Maybe it was because we were exhausted and had no idea what day it was. Maybe it was because the Australians were on their winter school holiday, so the place was crawling with itty-bitty kiddos. Maybe I’d overhyped this place. Maybe…just maybe…our boys have outgrown science museums (Russ and I were truly saddened at this possibility). Regardless, we were in and out of the Powerhouse much faster than I’d anticipated.

[Revisiting the MAAS website now, however, makes me realize we just hit this place at the wrong time. While there were some bizarre exhibits (“The Ideal Home“, for instance), there were some really cool things, too. Like The Wiggles exhibit…I mean, like the vertigo inducing Zero Gravity Space Lab.]

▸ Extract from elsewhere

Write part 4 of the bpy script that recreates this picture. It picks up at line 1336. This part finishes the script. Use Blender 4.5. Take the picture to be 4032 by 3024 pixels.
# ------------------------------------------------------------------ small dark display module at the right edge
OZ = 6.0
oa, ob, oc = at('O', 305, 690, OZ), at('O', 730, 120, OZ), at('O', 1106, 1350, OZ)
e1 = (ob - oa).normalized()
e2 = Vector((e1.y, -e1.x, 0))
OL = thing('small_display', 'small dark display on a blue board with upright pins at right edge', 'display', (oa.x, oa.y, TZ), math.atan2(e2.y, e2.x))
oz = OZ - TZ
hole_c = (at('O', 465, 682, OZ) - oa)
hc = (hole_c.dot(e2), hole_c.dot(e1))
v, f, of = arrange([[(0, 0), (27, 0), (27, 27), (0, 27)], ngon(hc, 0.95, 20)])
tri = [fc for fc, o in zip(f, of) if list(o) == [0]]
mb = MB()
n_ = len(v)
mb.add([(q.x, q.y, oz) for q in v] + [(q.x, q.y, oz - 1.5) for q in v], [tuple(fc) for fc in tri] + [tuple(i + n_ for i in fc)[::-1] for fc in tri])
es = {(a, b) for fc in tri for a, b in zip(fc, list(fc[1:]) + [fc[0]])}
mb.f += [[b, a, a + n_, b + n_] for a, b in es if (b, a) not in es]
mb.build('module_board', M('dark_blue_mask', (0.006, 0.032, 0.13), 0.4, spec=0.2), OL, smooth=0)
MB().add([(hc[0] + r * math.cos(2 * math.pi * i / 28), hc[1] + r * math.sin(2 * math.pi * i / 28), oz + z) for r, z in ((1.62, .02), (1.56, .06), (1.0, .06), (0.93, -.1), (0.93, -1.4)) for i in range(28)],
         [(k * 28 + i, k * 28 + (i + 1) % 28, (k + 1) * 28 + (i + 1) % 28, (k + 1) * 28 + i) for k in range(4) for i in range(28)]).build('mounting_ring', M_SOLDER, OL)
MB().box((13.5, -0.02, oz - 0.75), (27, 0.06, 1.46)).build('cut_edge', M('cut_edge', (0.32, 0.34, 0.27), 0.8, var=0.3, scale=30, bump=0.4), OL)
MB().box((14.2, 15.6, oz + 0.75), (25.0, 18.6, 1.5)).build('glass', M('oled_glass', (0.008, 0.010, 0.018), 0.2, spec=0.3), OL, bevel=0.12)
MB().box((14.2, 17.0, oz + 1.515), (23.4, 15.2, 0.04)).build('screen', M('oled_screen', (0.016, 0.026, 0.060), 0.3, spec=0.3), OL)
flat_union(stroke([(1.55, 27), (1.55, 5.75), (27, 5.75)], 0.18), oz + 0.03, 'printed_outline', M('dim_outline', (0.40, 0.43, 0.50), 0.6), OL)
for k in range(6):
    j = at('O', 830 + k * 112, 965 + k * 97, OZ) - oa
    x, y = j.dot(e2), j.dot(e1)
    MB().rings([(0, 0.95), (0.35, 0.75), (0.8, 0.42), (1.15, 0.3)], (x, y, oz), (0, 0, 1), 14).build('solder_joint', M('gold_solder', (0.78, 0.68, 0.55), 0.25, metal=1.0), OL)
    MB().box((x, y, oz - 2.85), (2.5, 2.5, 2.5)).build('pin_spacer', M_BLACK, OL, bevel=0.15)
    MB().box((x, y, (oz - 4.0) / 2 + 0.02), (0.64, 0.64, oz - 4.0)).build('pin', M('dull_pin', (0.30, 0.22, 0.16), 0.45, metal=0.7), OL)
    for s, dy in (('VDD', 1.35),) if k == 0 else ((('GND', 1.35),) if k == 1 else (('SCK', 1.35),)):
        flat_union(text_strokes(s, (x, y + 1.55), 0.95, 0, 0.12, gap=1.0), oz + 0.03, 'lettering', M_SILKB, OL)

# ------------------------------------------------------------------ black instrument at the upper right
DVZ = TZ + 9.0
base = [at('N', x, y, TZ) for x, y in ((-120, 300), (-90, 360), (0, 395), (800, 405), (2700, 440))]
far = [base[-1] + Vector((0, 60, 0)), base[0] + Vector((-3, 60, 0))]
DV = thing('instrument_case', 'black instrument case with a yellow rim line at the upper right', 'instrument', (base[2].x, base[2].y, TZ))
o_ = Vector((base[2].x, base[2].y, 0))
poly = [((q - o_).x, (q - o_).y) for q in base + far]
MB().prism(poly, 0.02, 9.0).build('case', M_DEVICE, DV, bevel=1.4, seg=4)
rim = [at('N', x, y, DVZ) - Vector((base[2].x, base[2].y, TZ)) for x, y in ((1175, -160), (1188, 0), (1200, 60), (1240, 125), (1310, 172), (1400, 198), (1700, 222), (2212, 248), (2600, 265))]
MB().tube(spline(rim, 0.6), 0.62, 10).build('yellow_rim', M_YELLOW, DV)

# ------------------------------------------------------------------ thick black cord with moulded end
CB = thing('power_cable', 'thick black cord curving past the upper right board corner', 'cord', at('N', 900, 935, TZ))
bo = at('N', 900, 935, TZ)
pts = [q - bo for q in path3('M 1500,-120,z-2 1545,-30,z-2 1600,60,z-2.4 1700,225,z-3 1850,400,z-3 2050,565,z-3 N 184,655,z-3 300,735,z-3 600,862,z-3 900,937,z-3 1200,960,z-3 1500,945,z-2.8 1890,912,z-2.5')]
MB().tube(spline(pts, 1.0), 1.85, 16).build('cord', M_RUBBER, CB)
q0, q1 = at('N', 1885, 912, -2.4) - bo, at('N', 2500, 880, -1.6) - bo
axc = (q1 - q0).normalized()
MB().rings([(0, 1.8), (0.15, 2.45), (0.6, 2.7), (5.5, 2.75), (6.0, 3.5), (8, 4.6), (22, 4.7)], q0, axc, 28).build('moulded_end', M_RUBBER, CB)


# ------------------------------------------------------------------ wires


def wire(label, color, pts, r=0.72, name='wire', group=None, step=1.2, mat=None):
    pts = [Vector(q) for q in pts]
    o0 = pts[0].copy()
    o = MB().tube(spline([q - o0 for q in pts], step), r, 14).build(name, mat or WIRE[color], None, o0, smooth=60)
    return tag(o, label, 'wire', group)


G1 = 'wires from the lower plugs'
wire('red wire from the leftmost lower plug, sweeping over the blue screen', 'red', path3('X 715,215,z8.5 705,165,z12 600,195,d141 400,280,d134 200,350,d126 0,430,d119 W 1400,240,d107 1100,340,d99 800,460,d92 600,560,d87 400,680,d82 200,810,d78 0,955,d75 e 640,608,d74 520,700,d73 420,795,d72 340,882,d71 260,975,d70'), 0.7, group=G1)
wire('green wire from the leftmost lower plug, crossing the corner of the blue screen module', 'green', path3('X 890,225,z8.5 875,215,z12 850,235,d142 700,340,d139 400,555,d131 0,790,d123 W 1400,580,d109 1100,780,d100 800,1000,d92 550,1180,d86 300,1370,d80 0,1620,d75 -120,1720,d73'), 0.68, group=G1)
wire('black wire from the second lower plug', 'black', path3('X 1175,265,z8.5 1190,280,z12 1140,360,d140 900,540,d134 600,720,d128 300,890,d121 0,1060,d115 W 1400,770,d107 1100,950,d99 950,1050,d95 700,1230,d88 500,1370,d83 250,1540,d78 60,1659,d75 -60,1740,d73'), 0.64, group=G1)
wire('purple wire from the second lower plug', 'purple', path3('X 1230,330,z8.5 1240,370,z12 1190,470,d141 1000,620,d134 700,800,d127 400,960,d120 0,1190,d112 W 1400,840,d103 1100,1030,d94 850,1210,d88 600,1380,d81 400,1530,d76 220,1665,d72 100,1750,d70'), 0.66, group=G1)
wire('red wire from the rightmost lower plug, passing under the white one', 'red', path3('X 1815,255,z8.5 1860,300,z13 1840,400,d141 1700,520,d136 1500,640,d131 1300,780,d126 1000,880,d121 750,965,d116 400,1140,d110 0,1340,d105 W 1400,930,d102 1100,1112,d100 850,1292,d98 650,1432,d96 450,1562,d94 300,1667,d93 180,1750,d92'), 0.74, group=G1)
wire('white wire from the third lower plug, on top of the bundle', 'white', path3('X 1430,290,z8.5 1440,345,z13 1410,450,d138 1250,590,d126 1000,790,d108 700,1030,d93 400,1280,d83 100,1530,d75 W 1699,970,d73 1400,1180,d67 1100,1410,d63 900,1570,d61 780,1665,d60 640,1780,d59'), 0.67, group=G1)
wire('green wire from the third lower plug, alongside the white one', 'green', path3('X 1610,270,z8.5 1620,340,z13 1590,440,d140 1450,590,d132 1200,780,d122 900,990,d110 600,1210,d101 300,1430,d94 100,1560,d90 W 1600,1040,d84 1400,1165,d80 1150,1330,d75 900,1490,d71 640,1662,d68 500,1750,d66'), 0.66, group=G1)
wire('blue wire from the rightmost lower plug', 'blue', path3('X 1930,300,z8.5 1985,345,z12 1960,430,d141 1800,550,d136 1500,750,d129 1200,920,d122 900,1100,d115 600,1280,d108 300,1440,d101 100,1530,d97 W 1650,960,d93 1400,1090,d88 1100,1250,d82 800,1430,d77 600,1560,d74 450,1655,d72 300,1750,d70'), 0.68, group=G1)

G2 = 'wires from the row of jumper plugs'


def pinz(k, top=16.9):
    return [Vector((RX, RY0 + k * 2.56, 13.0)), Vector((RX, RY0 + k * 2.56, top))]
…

(not the Zero Gravity thing…just a cool prism thingy)

From the Powerhouse Museum, we took an Uber to The Rocks and set out to find a lunch venue.

Australia has a very unique history; the British–once they’d discovered there was a giant mass of land way down there in the Southern hemisphere–decided it was a great place to ship out some of their convicts…a destination prison, if you will. Despite what most folks think, these convicts weren’t all that terribly dangerous; people were sent to the prison colony for petty crimes like stealing a bag of sugar or cutting down a tree. Sending criminals to Australia was actually a way for the British to remove a segment of their population that the Brits had deemed were less than desirable due to their poverty levels. Not the best moment for Great Britain.

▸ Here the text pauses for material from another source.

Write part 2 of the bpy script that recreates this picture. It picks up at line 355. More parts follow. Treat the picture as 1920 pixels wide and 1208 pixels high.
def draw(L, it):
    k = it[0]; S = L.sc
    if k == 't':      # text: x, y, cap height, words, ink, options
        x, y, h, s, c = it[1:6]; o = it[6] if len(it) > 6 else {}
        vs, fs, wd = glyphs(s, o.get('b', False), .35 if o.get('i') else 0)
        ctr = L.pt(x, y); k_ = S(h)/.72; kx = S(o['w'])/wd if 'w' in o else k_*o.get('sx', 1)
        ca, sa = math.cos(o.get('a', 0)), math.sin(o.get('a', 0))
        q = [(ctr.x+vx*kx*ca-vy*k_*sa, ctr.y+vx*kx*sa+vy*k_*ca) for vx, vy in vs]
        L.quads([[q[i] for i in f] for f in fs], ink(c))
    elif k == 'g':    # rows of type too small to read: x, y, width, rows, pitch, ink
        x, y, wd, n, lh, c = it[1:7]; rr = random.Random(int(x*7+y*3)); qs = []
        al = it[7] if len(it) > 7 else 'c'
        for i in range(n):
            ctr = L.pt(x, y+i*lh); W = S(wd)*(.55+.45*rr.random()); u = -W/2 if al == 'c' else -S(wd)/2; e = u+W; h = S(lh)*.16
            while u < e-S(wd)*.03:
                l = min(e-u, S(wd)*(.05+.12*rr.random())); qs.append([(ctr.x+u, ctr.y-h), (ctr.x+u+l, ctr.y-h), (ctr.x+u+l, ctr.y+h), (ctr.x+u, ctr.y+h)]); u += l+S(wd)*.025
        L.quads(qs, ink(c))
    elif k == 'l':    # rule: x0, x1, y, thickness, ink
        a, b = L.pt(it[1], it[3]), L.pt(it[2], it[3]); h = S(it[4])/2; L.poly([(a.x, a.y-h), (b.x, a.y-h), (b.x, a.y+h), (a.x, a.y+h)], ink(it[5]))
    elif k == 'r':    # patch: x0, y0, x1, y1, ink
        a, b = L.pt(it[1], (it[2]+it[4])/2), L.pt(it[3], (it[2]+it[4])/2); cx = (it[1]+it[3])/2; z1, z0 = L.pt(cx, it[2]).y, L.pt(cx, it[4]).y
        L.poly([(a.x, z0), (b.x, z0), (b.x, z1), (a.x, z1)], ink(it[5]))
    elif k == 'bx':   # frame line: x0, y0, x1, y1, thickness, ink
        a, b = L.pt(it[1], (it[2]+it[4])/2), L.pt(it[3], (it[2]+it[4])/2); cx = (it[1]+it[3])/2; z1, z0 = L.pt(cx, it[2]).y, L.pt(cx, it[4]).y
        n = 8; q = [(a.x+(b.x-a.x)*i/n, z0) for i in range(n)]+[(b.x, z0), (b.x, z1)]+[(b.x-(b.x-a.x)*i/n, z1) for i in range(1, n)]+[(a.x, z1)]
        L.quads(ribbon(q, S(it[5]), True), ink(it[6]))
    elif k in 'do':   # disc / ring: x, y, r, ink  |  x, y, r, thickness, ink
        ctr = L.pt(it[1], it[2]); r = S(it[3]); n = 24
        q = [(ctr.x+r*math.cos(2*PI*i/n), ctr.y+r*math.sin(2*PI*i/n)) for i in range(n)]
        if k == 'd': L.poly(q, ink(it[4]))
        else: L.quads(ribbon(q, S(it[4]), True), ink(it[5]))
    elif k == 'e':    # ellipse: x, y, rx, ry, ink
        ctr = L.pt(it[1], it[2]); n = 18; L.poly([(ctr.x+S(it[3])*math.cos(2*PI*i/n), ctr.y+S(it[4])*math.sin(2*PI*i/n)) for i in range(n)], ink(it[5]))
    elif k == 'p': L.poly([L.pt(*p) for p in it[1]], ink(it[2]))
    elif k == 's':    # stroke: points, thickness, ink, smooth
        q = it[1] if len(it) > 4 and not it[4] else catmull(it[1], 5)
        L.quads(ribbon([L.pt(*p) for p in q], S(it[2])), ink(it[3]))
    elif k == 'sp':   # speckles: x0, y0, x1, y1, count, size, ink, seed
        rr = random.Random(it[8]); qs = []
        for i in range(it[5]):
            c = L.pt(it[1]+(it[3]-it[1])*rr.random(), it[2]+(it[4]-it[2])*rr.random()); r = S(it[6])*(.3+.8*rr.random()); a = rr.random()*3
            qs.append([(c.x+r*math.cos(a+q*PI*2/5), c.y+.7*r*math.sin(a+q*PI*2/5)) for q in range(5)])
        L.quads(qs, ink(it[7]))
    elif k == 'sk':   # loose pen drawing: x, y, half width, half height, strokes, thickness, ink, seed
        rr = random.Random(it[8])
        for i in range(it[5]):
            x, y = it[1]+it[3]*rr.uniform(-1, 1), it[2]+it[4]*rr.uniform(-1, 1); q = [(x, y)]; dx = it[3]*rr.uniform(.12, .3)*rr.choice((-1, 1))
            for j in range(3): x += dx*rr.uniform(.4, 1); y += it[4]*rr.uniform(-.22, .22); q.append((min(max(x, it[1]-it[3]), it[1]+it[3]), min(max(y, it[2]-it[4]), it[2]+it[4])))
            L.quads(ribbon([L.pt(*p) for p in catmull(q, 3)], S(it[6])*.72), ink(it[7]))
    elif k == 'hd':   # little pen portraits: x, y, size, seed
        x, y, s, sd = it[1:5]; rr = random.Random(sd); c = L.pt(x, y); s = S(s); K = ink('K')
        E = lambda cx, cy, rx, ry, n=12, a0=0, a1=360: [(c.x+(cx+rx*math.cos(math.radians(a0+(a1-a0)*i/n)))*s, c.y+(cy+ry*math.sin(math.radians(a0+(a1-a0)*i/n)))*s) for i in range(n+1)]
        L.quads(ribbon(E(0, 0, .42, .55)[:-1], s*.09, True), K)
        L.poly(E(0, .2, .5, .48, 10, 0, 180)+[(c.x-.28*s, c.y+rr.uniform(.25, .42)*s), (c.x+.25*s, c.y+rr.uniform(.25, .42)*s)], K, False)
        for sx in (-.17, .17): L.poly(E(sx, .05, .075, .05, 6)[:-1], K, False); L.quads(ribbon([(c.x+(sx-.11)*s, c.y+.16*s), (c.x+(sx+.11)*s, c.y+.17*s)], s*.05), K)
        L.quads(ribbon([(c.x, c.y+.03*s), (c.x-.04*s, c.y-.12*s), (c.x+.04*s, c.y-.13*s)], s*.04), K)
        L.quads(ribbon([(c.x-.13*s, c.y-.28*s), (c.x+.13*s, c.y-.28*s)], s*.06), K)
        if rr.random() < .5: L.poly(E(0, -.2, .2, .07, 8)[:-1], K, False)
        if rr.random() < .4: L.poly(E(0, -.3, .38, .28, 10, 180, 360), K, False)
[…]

Anyway, the remnants of the prison colony are in the area now called The Rocks, and The Rocks was our next stop for the day. But first, lunch.

I think we ate our weight in guacamole and queso at the El Camino Cantina

After lunch, we walked around The Rocks a bit; it’s one of the oldest areas in Sydney and is filled with quaint European-ish buildings and cobblestone streets. The area also stands in the shadow of the Sydney Harbour Bridge.

If you turn around, you’ll also find yourself (somewhat) face-to-face with another Sydney icon: its Opera House. We walked a little ways around Circular Quay to get better views.

We made a pit stop for the boys to get some ice cream and then we headed up to the fabulous Blu Bar on the 36th floor of the Shangri La hotel. While the Blu Bar technically wasn’t open yet, the Aussies once again proved they are the nicest, most accommodating folks on the planet by humoring us and even serving us a drink. Bonus points for the Barbie Themed Tea Party going on in the lobby, too…

HTH Dominoes hard at work

After the Shangri-La and a bit more ambling around, we were once again running on fumes, so we headed back to the apartment. Russ set out to find a market for wine and snacks, and he came back praising the little neighborhood and all it had to offer. It felt like a perfect October night, and we all piled up on the sofa to watch a movie, marveling that we were halfway around the planet from our home.

We were smitten with Sydney already.